Switching to 11ty

Why switch?

Previously most of the websites I maintained were created using either Laravel or gatsby.

The main problem here is that they don't often have any need for dynamic content , and they don't change very often. This makes maintaining these sites quite a challenge because I often have one or two major version upgrades to do when it comes time to update them.

Gatsby wasn't too bad at first, however most templates are quite complicated and I don't benefit much from using react components. I really only need to reuse a couple of layouts and maybe paginate some items such as blog posts.

Laravel is something I've worked with a TON in my career, so it made sense to use this just for development speed regardless of whether I needed all the features.

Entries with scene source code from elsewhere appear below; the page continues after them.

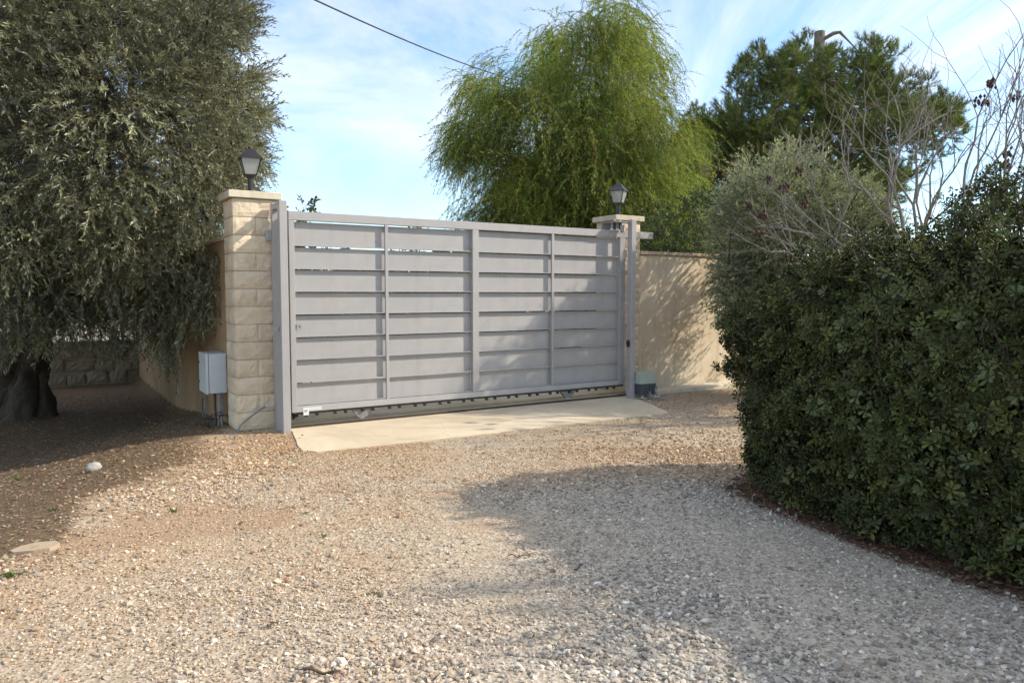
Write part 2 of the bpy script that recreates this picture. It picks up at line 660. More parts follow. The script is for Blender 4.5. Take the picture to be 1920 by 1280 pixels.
def mat_ground():
    m, N, L, P = new_mat('gravel_ground')
    g = N.new('ShaderNodeNewGeometry')
    pos = g.outputs['Position']
    att = N.new('ShaderNodeAttribute')
    att.attribute_name = 'Col'
    # Col: r = litter, g = red soil, b = far pale earth
    sp = N.new('ShaderNodeSeparateColor')
    L.new(att.outputs['Color'], sp.inputs[0])
    v = N.new('ShaderNodeTexVoronoi')
    v.inputs['Scale'].default_value = 55
    L.new(pos, v.inputs['Vector'])
    grain = ramp(N, L, v.outputs['Color'], [(0.1, (0.26, 0.205, 0.145)), (0.45, (0.40, 0.325, 0.235)), (0.7, (0.47, 0.40, 0.31)), (0.95, (0.56, 0.50, 0.42))])
    big = noise_node(N, L, 0.8, 8, 0.6, vec=pos, dist=0.5)
    c = mixrgb(N, L, ramp(N, L, big.outputs['Fac'], [(0.38, 0.0), (0.66, 0.6)]), grain, (0.43, 0.30, 0.175))
    grey = ramp(N, L, v.outputs['Color'], [(0.1, (0.30, 0.26, 0.205)), (0.5, (0.45, 0.395, 0.32)), (0.95, (0.62, 0.56, 0.47))])
    c = mixrgb(N, L, att.outputs['Alpha'], c, grey)
    soil = mixrgb(N, L, 0.45, (0.33, 0.19, 0.10), grain)
    fine = noise_node(N, L, 9, 8, 0.7, vec=pos)
    def masked(ch, lo=0.35, hi=0.6):
        a = N.new('ShaderNodeMath'); a.operation = 'ADD'
        L.new(ch, a.inputs[0])
        s = N.new('ShaderNodeMath'); s.operation = 'MULTIPLY_ADD'
        L.new(fine.outputs['Fac'], s.inputs[0]); s.inputs[1].default_value = 0.7; s.inputs[2].default_value = -0.35
        L.new(s.outputs[0], a.inputs[1])
        return ramp(N, L, a.outputs[0], [(lo, 0.0), (hi, 1.0)])
    c = mixrgb(N, L, masked(sp.outputs[1]), c, soil)
    n3 = noise_node(N, L, 30, 8, 0.75, vec=pos)
    lit = ramp(N, L, n3.outputs['Fac'], [(0.3, (0.075, 0.05, 0.032)), (0.55, (0.17, 0.115, 0.07)), (0.75, (0.29, 0.21, 0.135))])
    c = mixrgb(N, L, masked(sp.outputs[0]), c, lit)
    c = mixrgb(N, L, sp.outputs[2], c, (0.44, 0.385, 0.31))
    L.new(c, P.inputs['Base Color'])
    P.inputs['Roughness'].default_value = 0.95
    P.inputs['Specular IOR Level'].default_value = 0.15
    b1 = bump(N, L, v.outputs['Distance'], P, 0.6, 0.012)
    bump(N, L, n3.outputs['Fac'], P, 0.4, 0.012, b1)
    return m


M['ground'] = mat_ground()
M['pebble'] = mat_attr('gravel_stone', 0.88, 120, 0.2)
M['litter'] = mat_attr('dry_leaf', 0.8, 120, 0.1)
M['olive_leaf'] = mat_leaf('olive_leaf', 0.40, 0.22, (0.22, 0.23, 0.17), 0.5)
M['wild_leaf'] = mat_leaf('grey_green_leaf', 0.5, 0.3, (0.30, 0.34, 0.24), 0.4)
M['pepper_leaf'] = mat_leaf('weeping_leaf', 0.5, 0.5)
M['pine_leaf'] = mat_leaf('pine_needle', 0.5, 0.2)
M['hedge_leaf'] = mat_leaf('glossy_leaf', 0.42, 0.14, (0.055, 0.066, 0.024), 0.24)
M['bush_leaf'] = mat_leaf('bush_leaf', 0.5, 0.25)
M['grass'] = mat_leaf('weed_blade', 0.5, 0.3, inst=False)
M['olive_fruit'] = mat_leaf('olive_fruit', 0.4, 0.05, inst=False)
M['hedge_leaf_single'] = mat_leaf('glossy_single_leaf', 0.45, 0.14, (0.10, 0.125, 0.055), 0.3, inst=False)


def mat_bark(name, a, b, scale=9):
    m, N, L, P = new_mat(name)
    g = N.new('ShaderNodeNewGeometry')
    mpn = N.new('ShaderNodeMapping')
    mpn.inputs['Scale'].default_value = (1, 1, 0.3)
    L.new(g.outputs['Position'], mpn.inputs[0])
    n = noise_node(N, L, scale, 9, 0.7, vec=mpn.outputs[0], dist=0.8)
    L.new(ramp(N, L, n.outputs['Fac'], [(0.3, a), (0.7, b)]), P.inputs['Base Color'])
    P.inputs['Roughness'].default_value = 0.9
    P.inputs['Specular IOR Level'].default_value = 0.2
    bump(N, L, n.outputs['Fac'], P, 0.9, 0.04)
    return m


M['bark_olive'] = mat_bark('olive_bark', (0.04, 0.031, 0.024), (0.13, 0.105, 0.08))
M['bark_grey'] = mat_bark('grey_bark', (0.17, 0.15, 0.13), (0.36, 0.325, 0.295), 20)
M['bark_pine'] = mat_bark('pine_bark', (0.10, 0.08, 0.065), (0.26, 0.22, 0.18))
M['bark_brown'] = mat_bark('brown_bark', (0.06, 0.045, 0.03), (0.15, 0.12, 0.085))


def mat_glass():
    m, N, L, P = new_mat('lantern_glass')
    tr = N.new('ShaderNodeBsdfTransparent')
    tr.inputs['Color'].default_value = (0.93, 0.95, 0.95, 1)
    gl = N.new('ShaderNodeBsdfGlossy')
    gl.inputs['Roughness'].default_value = 0.06
    df = N.new('ShaderNodeBsdfDiffuse')
    df.inputs['Color'].default_value = (0.7, 0.72, 0.7, 1)
    fr = N.new('ShaderNodeFresnel')
    fr.inputs['IOR'].default_value = 1.5
    m0 = N.new('ShaderNodeMixShader')
    m0.inputs[0].default_value = 0.38
    L.new(tr.outputs[0], m0.inputs[1])
    L.new(df.outputs[0], m0.inputs[2])
    m1 = N.new('ShaderNodeMixShader')
    L.new(fr.outputs[0], m1.inputs[0])
    L.new(m0.outputs[0], m1.inputs[1])
    L.new(gl.outputs[0], m1.inputs[2])
    L.new(m1.outputs[0], N['Material Output'].inputs['Surface'])
    return m


M['glass'] = mat_glass()
M['bulb'] = mat_plain('warm_bulb', (0.75, 0.66, 0.45), 0.25, 0, 0.1)

# ------------------------------------------------------------------ ground
HEDGE_LINE = np.array([(3.45, 0.9), (3.12, 2.4), (2.72, 3.62), (2.22, 4.5), (1.90, 5.2), (1.84, 5.65), (2.1, 6.05), (3.2, 6.35)])


def dist_to_line(X, Y, line):
    best = np.full(np.shape(X), 1e9)
    for i in range(len(line) - 1):
        a, b = line[i], line[i + 1]
        d = b - a
        t = np.clip(((X - a[0]) * d[0] + (Y - a[1]) * d[1]) / (d @ d), 0, 1)
        best = np.minimum(best, np.hypot(X - a[0] - t * d[0], Y - a[1] - t * d[1]))
    return best


def litter_mask(X, Y):
    """1 where dead leaves cover the earth"""
    wob = (fbm(X * 1.1, Y * 1.1, 31) - 0.5) * 0.9
    left = smooth(-0.25, 0.55, (-3.0 - 0.28 * (Y - 5.0) * (Y < 5) + 0.08 * (7.5 - Y)) - X + wob) * smooth(3.6, 4.6, Y + wob * 0.6)
    dh = dist_to_line(X, Y, HEDGE_LINE)
    inside = in_poly(X, Y, [tuple(p) for p in HEDGE_LINE] + [(6, 6.35), (6, 0.9)])
    hed = np.where(inside, 1.0, smooth(0.34, 0.06, dh + wob * 0.25))
    return np.clip(np.maximum(left, hed), 0, 1)


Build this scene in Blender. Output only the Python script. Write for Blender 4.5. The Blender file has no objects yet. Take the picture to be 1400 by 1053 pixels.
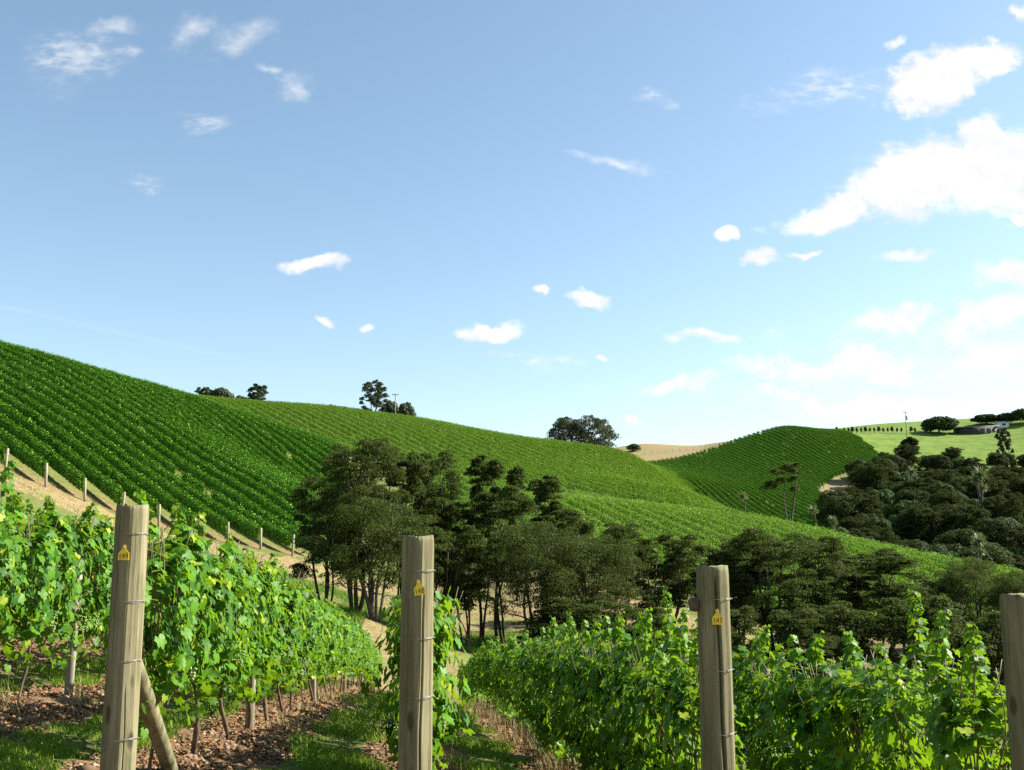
import bpy, math, random
import numpy as np
from mathutils import Vector, Matrix
R = math.radians
sc = bpy.context.scene
C = sc.collection

# ------------------------------------------------------------------ camera
PITCH = R(8.9); F = 1400.0; CX, CY = 700.0, 526.5
cam = bpy.data.objects.new('camera', bpy.data.cameras.new('camera')); C.objects.link(cam)
cam.location = (0, 0, 0); cam.rotation_euler = (math.pi/2 + PITCH, 0, 0)
cam.data.sensor_width = 36; cam.data.lens = 36*F/1400.0
cam.data.clip_start = .05; cam.data.clip_end = 6000
sc.camera = cam
sc.view_settings.view_transform = 'Standard'; sc.view_settings.look = 'None'
sc.view_settings.gamma = 1; sc.view_settings.exposure = 1.42
sc.cycles.max_bounces = 6; sc.cycles.diffuse_bounces = 1; sc.cycles.glossy_bounces = 2
sc.cycles.transmission_bounces = 2; sc.cycles.transparent_max_bounces = 8
sc.cycles.use_denoising = False
sc.cycles.caustics_reflective = False; sc.cycles.caustics_refractive = False

# ------------------------------------------------------------------ sun
SUN_EL, SUN_AZ = R(35), R(76)
sd = Vector((math.sin(SUN_AZ)*math.cos(SUN_EL), math.cos(SUN_AZ)*math.cos(SUN_EL), math.sin(SUN_EL)))
sun = bpy.data.objects.new('sun', bpy.data.lights.new('sun', 'SUN')); C.objects.link(sun)
sun.data.energy = 5.0; sun.data.angle = R(.53); sun.data.color = (1, .95, .84)
sun.rotation_euler = sd.to_track_quat('Z', 'Y').to_euler()

# ------------------------------------------------------------------ node helpers
class NT:
    def __init__(s, nt): s.nt = nt
    def n(s, t, **k):
        nd = s.nt.nodes.new(t)
        for a, v in k.items(): setattr(nd, a, v)
        return nd
    def l(s, a, b): s.nt.links.new(a, b)
    def put(s, inp, v):
        if isinstance(v, bpy.types.NodeSocket): s.l(v, inp)
        elif v is not None: inp.default_value = v
    def m(s, op, a, b=None, c=None, clamp=False):
        nd = s.n('ShaderNodeMath', operation=op, use_clamp=clamp)
        for i, v in enumerate((a, b, c)):
            if v is not None: s.put(nd.inputs[i], v)
        return nd.outputs[0]
    def mix(s, f, a, b, blend='MIX'):
        nd = s.n('ShaderNodeMix', data_type='RGBA', blend_type=blend)
        s.put(nd.inputs[0], f); s.put(nd.inputs[6], col(a)); s.put(nd.inputs[7], col(b))
        return nd.outputs[2]
    def ss(s, v, lo, hi, tlo=0., thi=1.):
        nd = s.n('ShaderNodeMapRange', interpolation_type='SMOOTHSTEP')
        s.put(nd.inputs[0], v)
        for i, x in zip((1, 2, 3, 4), (lo, hi, tlo, thi)): nd.inputs[i].default_value = x
        return nd.outputs[0]
    def noise(s, vec, scale, detail=4, rough=.55, out=0, dist=0):
        nd = s.n('ShaderNodeTexNoise'); s.put(nd.inputs['Vector'], vec)
        nd.inputs['Scale'].default_value = scale; nd.inputs['Detail'].default_value = detail
        nd.inputs['Roughness'].default_value = rough; nd.inputs['Distortion'].default_value = dist
        return nd.outputs[out]
    def mapv(s, vec, scale=(1, 1, 1), loc=(0, 0, 0), rot=(0, 0, 0), typ='POINT'):
        nd = s.n('ShaderNodeMapping', vector_type=typ); s.put(nd.inputs[0], vec)
        nd.inputs[1].default_value = loc; nd.inputs[2].default_value = rot; nd.inputs[3].default_value = scale
        return nd.outputs[0]
def col(c): return (*c, 1) if isinstance(c, tuple) and len(c) == 3 else c
def new_mat(name):
    m = bpy.data.materials.new(name); m.use_nodes = True
    t = NT(m.node_tree); p = m.node_tree.nodes['Principled BSDF']
    return m, t, p

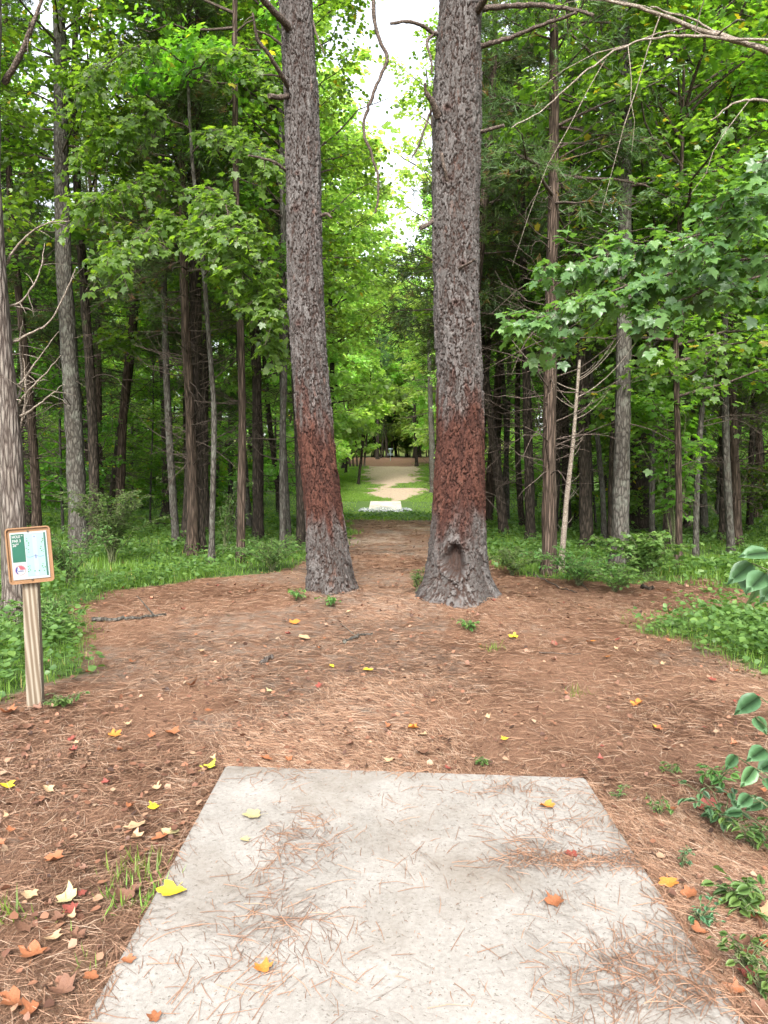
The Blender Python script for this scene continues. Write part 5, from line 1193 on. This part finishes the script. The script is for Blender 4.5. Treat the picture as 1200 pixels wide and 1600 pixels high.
def disc(cx_, cy_, r_, n=14, a0=0, a1=360): return [(cx_ + r_ * cos(radians(a0 + (a1 - a0) * i / n)), cy_ + r_ * sin(radians(a0 + (a1 - a0) * i / n))) for i in range(n + (a1 - a0 < 360))]
SY = 4.68
pf_ = G(56, 1103); sroot = link('tee_sign', None, loc=pf_); tag(sroot, 'tee sign with green and pale blue course map on a tilted wooden post', 'sign')
ptop = P(48, 890, SY) - pf_; ax = Vector(ptop).normalized()
# post
bm = bmesh.new(); L = Vector(ptop).length; hw = .0445
bmesh.ops.create_cube(bm, size=1, matrix=Matrix.Diagonal((hw * 2, hw * 2, L + .35, 1)))
bmesh.ops.translate(bm, verts=bm.verts, vec=(0, 0, (L + .35) / 2 - .3)); bmesh.ops.bevel(bm, geom=bm.edges[:], offset=.005, segments=2, affect='EDGES')
me = bpy.data.meshes.new('post'); bm.to_mesh(me); bm.free(); me.materials.append(M['post']); post = link('post', me, sroot)
post.rotation_mode = 'QUATERNION'; post.rotation_quaternion = Vector((0, 0, 1)).rotation_difference(ax) @ Matrix.Rotation(radians(14), 3, 'Z').to_quaternion()
# board
W_, H_ = .262, .352
bc = P(47, 867, SY - .07) - pf_
board = link('board', None); bpy.data.objects.remove(board)
o = A_(rrect(W_, H_, .022)); inn = A_(rrect(W_ - .016, H_ - .016, .016)); n = len(o)
bm = bmesh.new()
def ring(pts, z): return [bm.verts.new((x_, y_, z)) for x_, y_ in pts]
r0_, r1_, r2_, r3_ = ring(o * .985, -.012), ring(o, .014), ring(inn, .014), ring(A_(rrect(W_ - .022, H_ - .022, .013)), 0)
for A1, B1 in ((r0_, r1_), (r1_, r2_), (r2_, r3_)):
    for i in range(n): bm.faces.new([A1[i], A1[(i + 1) % n], B1[(i + 1) % n], B1[i]])
bm.faces.new(r3_); bm.faces.new(r0_[::-1])
me = bpy.data.meshes.new('tray'); bm.to_mesh(me); bm.free(); me.materials.append(S['tray']); tray = link('tray', me, sroot)
tray.location = Vector(bc); 
e_ = Matrix.Rotation(radians(14), 4, 'Z') @ Matrix.Rotation(radians(90), 4, 'X') @ Matrix.Rotation(radians(3.8), 4, 'Z') @ Matrix.Rotation(radians(-2), 4, 'X')
tray.rotation_euler = e_.to_euler()
sw, sh = .214, .296; ox, oy = .0, -.002
sheet = prism('sheet', [(x_ + ox, y_ + oy) for x_, y_ in rrect(sw, sh, .003)], .002, .006, S['white'], tray)
def F_(u, v): return (ox - sw / 2 + u * sw, oy - sh / 2 + v * sh)
def fr_(u0, v0, u1, v1): a = F_(u0, v0); b_ = F_(u1, v1); return rect(a[0], a[1], b_[0], b_[1])
z1, z2, z3, z4 = .0064, .0068, .0072, .0076
multi('green_panel', [fr_(.035, .37, .385, .965)], .006, z1, S['green'], sheet)
multi('map_panel', [fr_(.40, .045, .905, .965)], .006, z1, S['map'], sheet)
multi('edge_strip', [fr_(.912, .045, .965, .965)], .006, z1, S['teal'], sheet)
a = F_(.19, .19); fx = F_(.40, .5)
multi('fairway_print', [[F_(.60, .05), F_(.72, .05), F_(.72, .93), F_(.60, .93)]], z1, z2, S['fair'], sheet)
rs = R(3); dots = []
for _ in range(26): u, v = rs.uniform(.42, .50), rs.uniform(.12, .30) if rs.random() < .5 else rs.uniform(.55, .9); c_ = F_(u, v); dots.append(disc(c_[0], c_[1], rs.uniform(.003, .0055), 7))
for _ in range(30): u, v = rs.uniform(.80, .885), rs.uniform(.12, .32) if rs.random() < .45 else rs.uniform(.55, .93); c_ = F_(u, v); dots.append(disc(c_[0], c_[1], rs.uniform(.003, .0055), 7))
# keep dots apart so their faces never share a plane overlap
dd = []
for d_ in dots:
    cc_ = np.mean(A_(d_), 0)
    if all(np.hypot(*(cc_ - np.mean(A_(e2), 0))) > .0105 for e2 in dd): dd.append(d_)
multi('map_trees', dd, z1, z3, S['leafg'], sheet)
u = np.linspace(.41, .89, 20); v = .47 + .012 * np.sin(u * 22); up_ = [F_(a_, b_ + .008) for a_, b_ in zip(u, v)]; dn_ = [F_(a_, b_ - .004) for a_, b_ in zip(u, v)]
multi('creek_line', [[dn_[i], dn_[i + 1], up_[i + 1], up_[i]] for i in range(19)], z2, z3, S['line'], sheet)
multi('bridge_mark', [fr_(.645, .43, .675, .51)], z3, z4, S['line'], sheet)
c_, d_ = F_(.60, .16), F_(.72, .16); multi('bush_marks', [disc(c_[0], c_[1], .005, 9), disc(d_[0], d_[1], .005, 9)], z2, z4, S['leafg'], sheet)
multi('tee_mark', [fr_(.635, .07, .685, .105)], z2, z3, S['letter'], sheet); c_ = F_(.66, .89); multi('target_mark', [disc(c_[0], c_[1], .0045, 10)], z2, z3, S['line'], sheet)
cx_, cy_ = F_(.21, .20); lr = .031
multi('logo_ring', [disc(cx_, cy_, lr, 30)], .006, z1, S['pink'], sheet); multi('logo_disc', [disc(cx_, cy_, lr * .93, 30)], z1, z2, S['letter'], sheet)
multi('logo_blue', [disc(cx_, cy_, lr * .9, 16, 120, 240)], z2, z3, S['blue'], sheet); multi('logo_red', [disc(cx_, cy_, lr * .9, 14, 5, 112) + [(cx_, cy_ + .004)]], z2, z3, S['pink'], sheet)
multi('logo_figure', [disc(cx_ - .012, cy_ + .008, .005, 10), [(cx_ - .02, cy_ - .012), (cx_ - .006, cy_ - .012), (cx_ - .004, cy_ + .003), (cx_ - .016, cy_ + .003)]], z3, z4, S['letter'], sheet)
multi('logo_word', [rect(cx_ - .014, cy_ - .008, cx_ + .02, cy_ - .0045), rect(cx_ - .004, cy_ + .0, cx_ + .018, cy_ + .002)], z4, z4 + .0003, S['blue'], sheet)
def text(body, u, v, size, parent):
    cu = bpy.data.curves.new('lettering', 'FONT'); cu.body = body; cu.size = size; cu.extrude = .0004; cu.offset = .0007
    tmp = bpy.data.objects.new('tmp', cu); COL.objects.link(tmp); bpy.context.view_layer.update()
    me = bpy.data.meshes.new_from_object(tmp.evaluated_get(bpy.context.evaluated_depsgraph_get())); bpy.data.objects.remove(tmp); me.materials.clear(); me.materials.append(S['letter'])
    p = F_(u, v); ob = link('lettering', me, parent); ob.location = (p[0], p[1], z1 + .0006); ob.scale = (.80, 1, 1)
text('HOLE 9', .06, .885, .0235, sheet); text('PAR 3', .06, .795, .0245, sheet); text("269'", .06, .705, .0265, sheet)
for bx, by in ((.0, .150), (.002, -.155), (-.118, .152)):
    multi('bolt', [disc(bx, by, .0055 if bx > -.1 else .003, 10)], -.0 + .001, .012 if bx > -.1 else .003, S['bolt'], tray)

# ------------------------------------------------------------------ far disc golf basket
bp = A_([P(610, 720, 82)[0], 82, 0]); bp[2] = float(hgt(bp[0], 82)); bk = link('disc_golf_basket', None, loc=bp); tag(bk, 'small pale disc golf basket on red straw at the end of the fairway', 'disc golf basket')
M['galv'] = simple('galvanised steel', (.26, .31, .35), .4, .1, 20, .5, .3); M['band'] = simple('pale band', (.28, .34, .38), .5, .1)
def revolve(name, prof_, mat, seg=28):
    a = np.arange(seg) / seg * 2 * pi; V = []; 
    for rr_, z_ in prof_: V += [(rr_ * cos(t_), rr_ * sin(t_), z_) for t_ in a]
    Q_ = [[k * seg + i, k * seg + (i + 1) % seg, (k + 1) * seg + (i + 1) % seg, (k + 1) * seg + i] for k in range(len(prof_) - 1) for i in range(seg)]
    return link(name, mesh_np(name, V, Q_, None, None, True, [mat]), bk)
revolve('pole', [(.03, -.1), (.03, 1.42), (0, 1.42)], M['galv'], 12); revolve('band', [(.24, 1.28), (.24, 1.36), (.235, 1.36), (.235, 1.28), (.24, 1.28)], M['band'])
revolve('tray_floor', [(.33, .60), (.33, .615), (0, .615), (0, .60), (.33, .60)], M['galv'])
ac = Acc()
for i in range(26): a = i / 26 * 2 * pi; V, Q = tubes([[.33 * cos(a), .33 * sin(a), .60], [.33 * cos(a), .33 * sin(a), .80]], [.006, .006], 5); ac.add(V, Q)
for z_ in (.80, .70): th = np.linspace(0, 2 * pi, 29); V, Q = tubes(np.stack([.33 * np.cos(th), .33 * np.sin(th), np.full(29, z_)], 1), np.full(29, .01), 6); ac.add(V, Q)
link('cage', ac.mesh('cage', M['galv']), bk); ac = Acc(); s = np.linspace(0, 1, 8)
for i in range(12): a = i / 12 * 2 * pi; rr_ = .23 - .19 * s ** .6; V, Q = tubes(np.stack([rr_ * cos(a), rr_ * sin(a), 1.28 - .55 * s], 1), np.full(8, .007), 5); ac.add(V, Q)
link('chains', ac.mesh('chains', M['galv']), bk)
print('OBJECTS', len(bpy.data.objects), 'faces', sum(len(m_.polygons) for m_ in bpy.data.meshes))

Summer 2022 it's time to update some of my sites. The most traffic I get is on a website I host for a youtuber Killrbuckeye and a year or two ago I updated the website to use laravel, so I could share layouts for many of the pages.

Aside from the templating, the entire website is static content. My main hesitation from using a static content generator in the past was the burden of using something react based as it's quite a bit more overhead than what I need.

Enter 11ty

This is when I discovered @11ty/eleventy. It's something you run using npx and is pretty configurationless out of the box. With this in mind it means updating major versions here should be fairly painless compared to others.

I figured the best way to test this out was by upgrading my personal website first to see how things go. Then I'll eventually get around to doing the rest of the websites.

The biggest bonus here is I'm able to host these sites for free on cloudflare pages. Thus reducing my hosting cost to be nearly free. In the future I may even write a github action to automatically publish the main branch.

Conclusion

I've switched to @11ty/eleventy for this page and so far it's been an absolute joy to work with. I went from 1500~ files for a laravel install, not including node_modules and vendor, to less than 100 files total, and it's nearly all content related.